**Requirement**
Your answer should be a single number: how many lines in the data below hold the string "scene".

---- Information shown

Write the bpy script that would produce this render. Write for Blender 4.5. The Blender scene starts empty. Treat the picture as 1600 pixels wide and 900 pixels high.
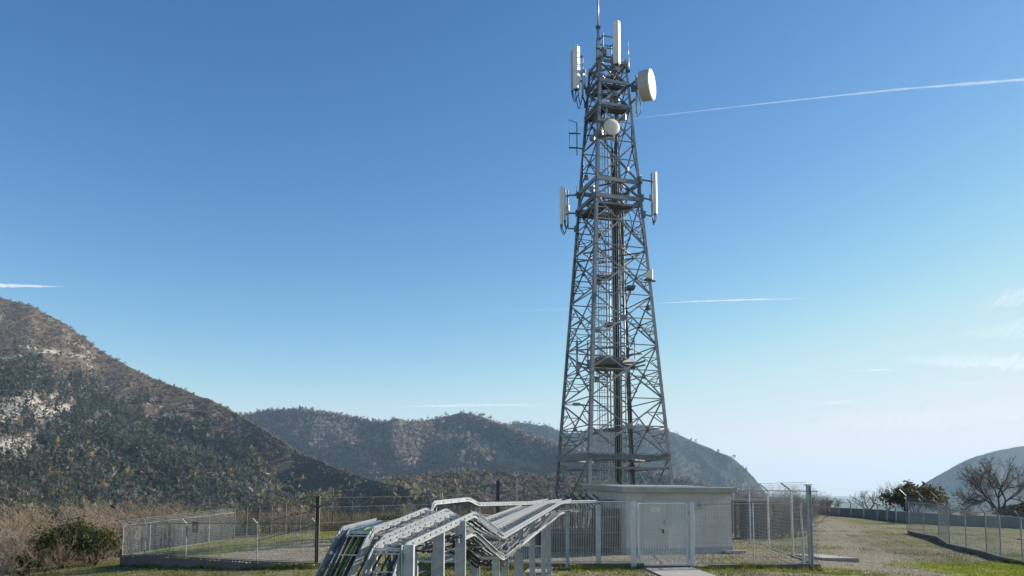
import bpy, math, random
import numpy as np
random.seed(11)
RNG = np.random.default_rng(11)
R = math.radians
sc = bpy.context.scene
COL = sc.collection

# ------------------------------------------------------------------ camera model
F_PX, PP_Y, PITCH, EYE = 1300.0, 653.0, R(5.3), 2.5

def at(px, py, D):
    """world point seen at photo pixel (px, py) at a distance D along +Y"""
    u = (px - 800.0) / F_PX
    v = (PP_Y - py) / F_PX
    yd = math.cos(PITCH) - math.sin(PITCH) * v
    zd = math.sin(PITCH) + math.cos(PITCH) * v
    s = D / yd
    return np.array((u * s, D, EYE + zd * s))

def pix(p):
    x, y, z = p[..., 0], p[..., 1], p[..., 2] - EYE
    d = math.cos(PITCH) * y + math.sin(PITCH) * z
    u = -math.sin(PITCH) * y + math.cos(PITCH) * z
    return 800 + F_PX * x / d, PP_Y - F_PX * u / d

# ------------------------------------------------------------------ numpy noise
def _hash(ix, iy, seed):
    h = (ix.astype(np.int64) * 374761393 + iy.astype(np.int64) * 668265263 + seed * 1442695041) & 0xffffffff
    h = ((h ^ (h >> 13)) * 1274126177) & 0xffffffff
    return ((h ^ (h >> 16)) & 0xffff) / 65535.0

def vnoise(x, y, seed=0):
    x = np.asarray(x, float); y = np.asarray(y, float)
    ix, iy = np.floor(x), np.floor(y)
    fx, fy = x - ix, y - iy
    fx = fx * fx * (3 - 2 * fx); fy = fy * fy * (3 - 2 * fy)
    a = _hash(ix, iy, seed); b = _hash(ix + 1, iy, seed)
    c = _hash(ix, iy + 1, seed); d = _hash(ix + 1, iy + 1, seed)
    return (a * (1 - fx) + b * fx) * (1 - fy) + (c * (1 - fx) + d * fx) * fy

def fbm(x, y, octs=4, seed=0):
    s, a, t = 0.0, 0.5, 0.0
    for k in range(octs):
        s = s + a * vnoise(np.asarray(x) * 2 ** k + 17.3 * k, np.asarray(y) * 2 ** k - 9.1 * k, seed + k)
        t += a; a *= 0.5
    return s / t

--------

**Response for this exercise**
2